(YOUR INSTRUCTIONS): Copy everything in the data below exactly except the pictures.
++++++
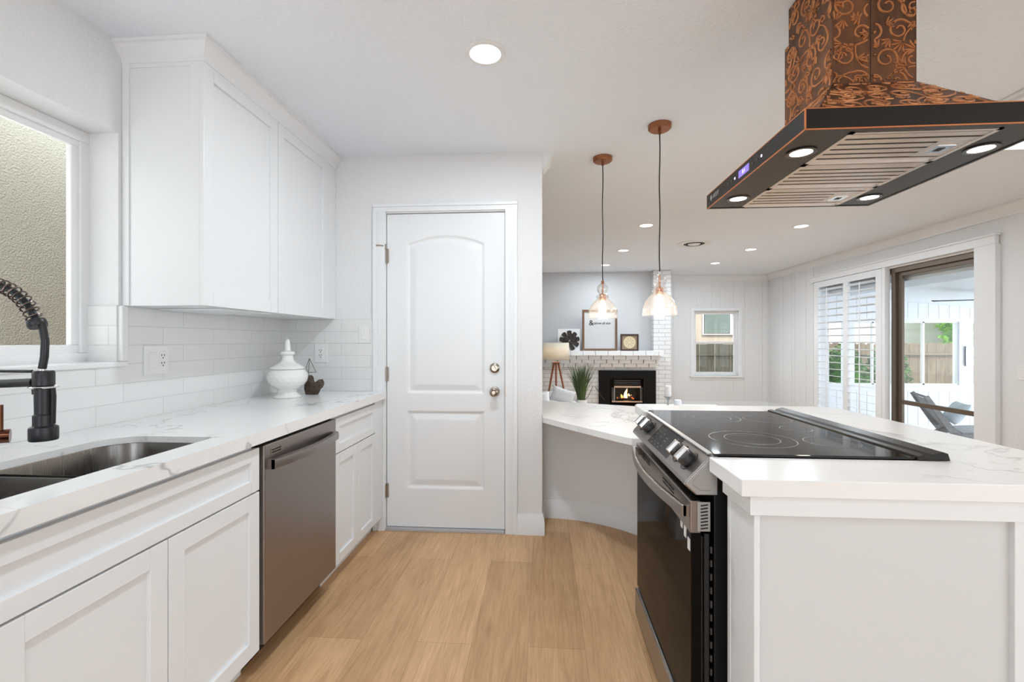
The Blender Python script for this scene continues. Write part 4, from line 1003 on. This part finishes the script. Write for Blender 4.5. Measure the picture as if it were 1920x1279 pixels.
for a in ((1.35, 8.0, .25, .07, .02, -.3), (1.395, 8.0, .25, .14, .026, .35), (1.46, 8.01, .255, .075, .018, -.5), (1.49, 8.0, .25, .065, .014, .3), (1.43, 8.03, .25, .09, .022, .1)): flame(mb, *a)
mb.build('flame', 'flame', fi, smooth=True, autos=1.5)
mb = MB()
for a in ((1.392, 7.975, .255, .165, .020, .25), (1.425, 7.98, .255, .10, .012, -.4), (1.475, 7.98, .265, .07, .010, -.3)): flame(mb, *a)
mb.build('flame_core', 'flame_hot', fi, smooth=True, autos=1.5)
lamp('fire_glow', 'POINT', (1.42, 7.93, .33), 1.2, (1, .5, .2), .05)

# mantel decor   (mantel top z 1.076)
MZ = 1.0765
def lean(o, ang, piv):   # tilt a thing back a little about its foot
    pass
fl = thing('flower_art', (.43, 7.72, MZ), 'dark metal flower mounted on a square white canvas on the mantel', 'wall art')
B(.235, .608, 7.74, 7.765, MZ, MZ+.368).build('canvas', 'paper', fl, bevel=.002)
mb = MB(); cxf, czf = .430, MZ+.170
for ring, (n_, r0, L, w_, yy) in enumerate(((9, .075, .095, .075, 7.730), (7, .045, .085, .065, 7.718), (5, .015, .06, .05, 7.708))):
    for k in range(n_):
        a = 2*math.pi*k/n_+ring*.35+.2; ux, uz = math.cos(a), math.sin(a); vx, vz = -uz, ux; rings = []
        out = [(0, .25), (.35, .40), (.75, .52), (.95, .42), (1.02, 0), (.95, -.42), (.75, -.52), (.35, -.40), (0, -.25)]
        P = [(cxf+ux*(r0+L*p)+vx*w_*q, czf+uz*(r0+L*p)+vz*w_*q) for p, q in out]
        mb.loft([[(x, yy+.008-.010*abs(out[i][1]), z) for i, (x, z) in enumerate(P)], [(x, yy-.004-.010*abs(out[i][1]), z) for i, (x, z) in enumerate(P)]])
mb.build('flower', 'petal', fl)
sg = thing('framed_sign', (.93, 7.73, MZ), 'tall framed sign with wording in black script in a brown wooden frame', 'framed sign')
def pframe(t, x0, x1, z0, z1, w_, y0, y1, m_):
    f = MB(); f.box(x0, x1, y0, y1, z0, z0+w_); f.box(x0, x1, y0, y1, z1-w_, z1); f.box(x0, x0+w_, y0, y1, z0+w_, z1-w_); f.box(x1-w_, x1, y0, y1, z0+w_, z1-w_); return f.build('frame', m_, t, bevel=.002)
pframe(sg, .640, 1.222, MZ, 1.765, .036, 7.70, 7.73, 'frame_wood')
pn = B(.670, 1.192, 7.715, 7.722, MZ+.03, 1.735).build('panel', 'grey_paint', sg)
def yface(x, z, y): return frame_mtx((x, y, z), (1, 0, 0), (0, 0, 1))
text_bm('&', .125, yface(.752, 1.505, 7.7145), off=.002).build('lettering', 'ink', pn)
mx_ = yface(.830, 1.522, 7.7145) @ Matrix(((1, .28, 0, 0), (0, 1, 0, 0), (0, 0, 1, 0), (0, 0, 0, 1)))
text_bm('above all else', .052, mx_, off=.0012).build('lettering', 'ink', pn)
sm = thing('framed_medallion', (1.42, 7.73, MZ), 'small square dark framed cream medallion on tan backing on the mantel', 'framed art')
pframe(sm, 1.275, 1.572, MZ, MZ+.280, .026, 7.70, 7.73, 'dark_wood')
bkm = B(1.298, 1.549, 7.715, 7.722, MZ+.02, MZ+.262).build('backing', 'burlap', sm)
mb = MB(); mb.lathe([(.001, 0), (.096, 0), (.100, .003), (.096, .006), (.088, .005), (.001, .005)], (1.4235, 7.715, MZ+.141), (0, -1, 0), 40); mdl = mb.build('medallion', 'cream', sm, smooth=True, autos=.5)
mb = MB()
for k in range(8):
    for rr, sz in ((.035, .007), (.062, .009), (.078, .005)):
        a = 2*math.pi*k/8+rr*20; mb.lathe([(.0005, 0), (sz, 0), (sz*.8, .002), (.0005, .002)], (1.4235+rr*math.cos(a), 7.7105, MZ+.141+rr*math.sin(a)), (0, -1, 0), 8)
mb.build('cutout_pattern', 'burlap', mdl)

# ------------------------------------------------------------------ table lamp, side table, sofa, pillows, plant
et = thing('end_table', (.2, 7.25, 0), 'small white end table carrying the tripod lamp', 'table')
B(-.05, .45, 7.0, 7.5, .385, .42).build('tabletop', 'trim', et, bevel=.003)
for x in (-.02, .40):
    for y in (7.03, 7.45): B(x-.015, x+.02, y-.015, y+.02, 0, .385).build('leg', 'trim', et)
tl = thing('table_lamp', (.19, 7.24, .42), 'tripod table lamp with orange wooden legs and a glowing cream drum shade', 'lamp')
MB().lathe([(.205, .945), (.205, 1.212)], (.19, 7.24, 0), (0, 0, 1), 48, False).build('lamp_shade', 'shade', tl, smooth=True, solid=.002)
for k, (dx_, dy_) in enumerate(((-.115, .03), (.0, -.09), (.135, .05))):
    mb = MB(); a = Vector((.19+dx_*.28, 7.24+dy_*.28, .895)); b = Vector((.19+dx_, 7.24+dy_, .4225))
    mb.tube([a, b], [.017, .014], 4); mb.build('leg', 'oak', tl)
MB().lathe([(.001, .885), (.045, .888), (.070, .898), (.072, .905), (.001, .905)], (.19, 7.24, 0), (0, 0, 1), 24).build('leg_hub', 'oak', tl, smooth=True, autos=.5)
MB().cyl((.19, 7.24, .905), (.19, 7.24, 1.02), .008).build('stem', 'nickel', tl, smooth=True)
MB().lathe([(.001, 1.02), (.018, 1.03), (.03, 1.07), (.02, 1.10), (.001, 1.11)], (.19, 7.24, 0), (0, 0, 1), 16).build('bulb', 'bulb', tl, smooth=True, autos=1.5)
lamp('table_lamp_bulb', 'POINT', (.19, 7.24, 1.06), 7, (1, .86, .66), .04)
so = thing('sofa', (-.1, 6.2, 0), 'pale grey sofa behind the doorway wall, mostly hidden by the bar top', 'sofa')
B(-.55, .48, 5.45, 6.75, .08, .36).build('seat', 'sofa', so, bevel=.03, seg=4)
B(-.60, -.34, 5.45, 6.75, .08, .80).build('backrest', 'sofa', so, bevel=.04, seg=4)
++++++
(ANSWER BELOW):
The Blender Python script for this scene continues. Write part 4, from line 1003 on. This part finishes the script. Write for Blender 4.5. Measure the picture as if it were 1920x1279 pixels.
for a in ((1.35, 8.0, .25, .07, .02, -.3), (1.395, 8.0, .25, .14, .026, .35), (1.46, 8.01, .255, .075, .018, -.5), (1.49, 8.0, .25, .065, .014, .3), (1.43, 8.03, .25, .09, .022, .1)): flame(mb, *a)
mb.build('flame', 'flame', fi, smooth=True, autos=1.5)
mb = MB()
for a in ((1.392, 7.975, .255, .165, .020, .25), (1.425, 7.98, .255, .10, .012, -.4), (1.475, 7.98, .265, .07, .010, -.3)): flame(mb, *a)
mb.build('flame_core', 'flame_hot', fi, smooth=True, autos=1.5)
lamp('fire_glow', 'POINT', (1.42, 7.93, .33), 1.2, (1, .5, .2), .05)

# mantel decor   (mantel top z 1.076)
MZ = 1.0765
def lean(o, ang, piv):   # tilt a thing back a little about its foot
    pass
fl = thing('flower_art', (.43, 7.72, MZ), 'dark metal flower mounted on a square white canvas on the mantel', 'wall art')
B(.235, .608, 7.74, 7.765, MZ, MZ+.368).build('canvas', 'paper', fl, bevel=.002)
mb = MB(); cxf, czf = .430, MZ+.170
for ring, (n_, r0, L, w_, yy) in enumerate(((9, .075, .095, .075, 7.730), (7, .045, .085, .065, 7.718), (5, .015, .06, .05, 7.708))):
    for k in range(n_):
        a = 2*math.pi*k/n_+ring*.35+.2; ux, uz = math.cos(a), math.sin(a); vx, vz = -uz, ux; rings = []
        out = [(0, .25), (.35, .40), (.75, .52), (.95, .42), (1.02, 0), (.95, -.42), (.75, -.52), (.35, -.40), (0, -.25)]
        P = [(cxf+ux*(r0+L*p)+vx*w_*q, czf+uz*(r0+L*p)+vz*w_*q) for p, q in out]
        mb.loft([[(x, yy+.008-.010*abs(out[i][1]), z) for i, (x, z) in enumerate(P)], [(x, yy-.004-.010*abs(out[i][1]), z) for i, (x, z) in enumerate(P)]])
mb.build('flower', 'petal', fl)
sg = thing('framed_sign', (.93, 7.73, MZ), 'tall framed sign with wording in black script in a brown wooden frame', 'framed sign')
def pframe(t, x0, x1, z0, z1, w_, y0, y1, m_):
    f = MB(); f.box(x0, x1, y0, y1, z0, z0+w_); f.box(x0, x1, y0, y1, z1-w_, z1); f.box(x0, x0+w_, y0, y1, z0+w_, z1-w_); f.box(x1-w_, x1, y0, y1, z0+w_, z1-w_); return f.build('frame', m_, t, bevel=.002)
pframe(sg, .640, 1.222, MZ, 1.765, .036, 7.70, 7.73, 'frame_wood')
pn = B(.670, 1.192, 7.715, 7.722, MZ+.03, 1.735).build('panel', 'grey_paint', sg)
def yface(x, z, y): return frame_mtx((x, y, z), (1, 0, 0), (0, 0, 1))
text_bm('&', .125, yface(.752, 1.505, 7.7145), off=.002).build('lettering', 'ink', pn)
mx_ = yface(.830, 1.522, 7.7145) @ Matrix(((1, .28, 0, 0), (0, 1, 0, 0), (0, 0, 1, 0), (0, 0, 0, 1)))
text_bm('above all else', .052, mx_, off=.0012).build('lettering', 'ink', pn)
sm = thing('framed_medallion', (1.42, 7.73, MZ), 'small square dark framed cream medallion on tan backing on the mantel', 'framed art')
pframe(sm, 1.275, 1.572, MZ, MZ+.280, .026, 7.70, 7.73, 'dark_wood')
bkm = B(1.298, 1.549, 7.715, 7.722, MZ+.02, MZ+.262).build('backing', 'burlap', sm)
mb = MB(); mb.lathe([(.001, 0), (.096, 0), (.100, .003), (.096, .006), (.088, .005), (.001, .005)], (1.4235, 7.715, MZ+.141), (0, -1, 0), 40); mdl = mb.build('medallion', 'cream', sm, smooth=True, autos=.5)
mb = MB()
for k in range(8):
    for rr, sz in ((.035, .007), (.062, .009), (.078, .005)):
        a = 2*math.pi*k/8+rr*20; mb.lathe([(.0005, 0), (sz, 0), (sz*.8, .002), (.0005, .002)], (1.4235+rr*math.cos(a), 7.7105, MZ+.141+rr*math.sin(a)), (0, -1, 0), 8)
mb.build('cutout_pattern', 'burlap', mdl)

# ------------------------------------------------------------------ table lamp, side table, sofa, pillows, plant
et = thing('end_table', (.2, 7.25, 0), 'small white end table carrying the tripod lamp', 'table')
B(-.05, .45, 7.0, 7.5, .385, .42).build('tabletop', 'trim', et, bevel=.003)
for x in (-.02, .40):
    for y in (7.03, 7.45): B(x-.015, x+.02, y-.015, y+.02, 0, .385).build('leg', 'trim', et)
tl = thing('table_lamp', (.19, 7.24, .42), 'tripod table lamp with orange wooden legs and a glowing cream drum shade', 'lamp')
MB().lathe([(.205, .945), (.205, 1.212)], (.19, 7.24, 0), (0, 0, 1), 48, False).build('lamp_shade', 'shade', tl, smooth=True, solid=.002)
for k, (dx_, dy_) in enumerate(((-.115, .03), (.0, -.09), (.135, .05))):
    mb = MB(); a = Vector((.19+dx_*.28, 7.24+dy_*.28, .895)); b = Vector((.19+dx_, 7.24+dy_, .4225))
    mb.tube([a, b], [.017, .014], 4); mb.build('leg', 'oak', tl)
MB().lathe([(.001, .885), (.045, .888), (.070, .898), (.072, .905), (.001, .905)], (.19, 7.24, 0), (0, 0, 1), 24).build('leg_hub', 'oak', tl, smooth=True, autos=.5)
MB().cyl((.19, 7.24, .905), (.19, 7.24, 1.02), .008).build('stem', 'nickel', tl, smooth=True)
MB().lathe([(.001, 1.02), (.018, 1.03), (.03, 1.07), (.02, 1.10), (.001, 1.11)], (.19, 7.24, 0), (0, 0, 1), 16).build('bulb', 'bulb', tl, smooth=True, autos=1.5)
lamp('table_lamp_bulb', 'POINT', (.19, 7.24, 1.06), 7, (1, .86, .66), .04)
so = thing('sofa', (-.1, 6.2, 0), 'pale grey sofa behind the doorway wall, mostly hidden by the bar top', 'sofa')
B(-.55, .48, 5.45, 6.75, .08, .36).build('seat', 'sofa', so, bevel=.03, seg=4)
B(-.60, -.34, 5.45, 6.75, .08, .80).build('backrest', 'sofa', so, bevel=.04, seg=4)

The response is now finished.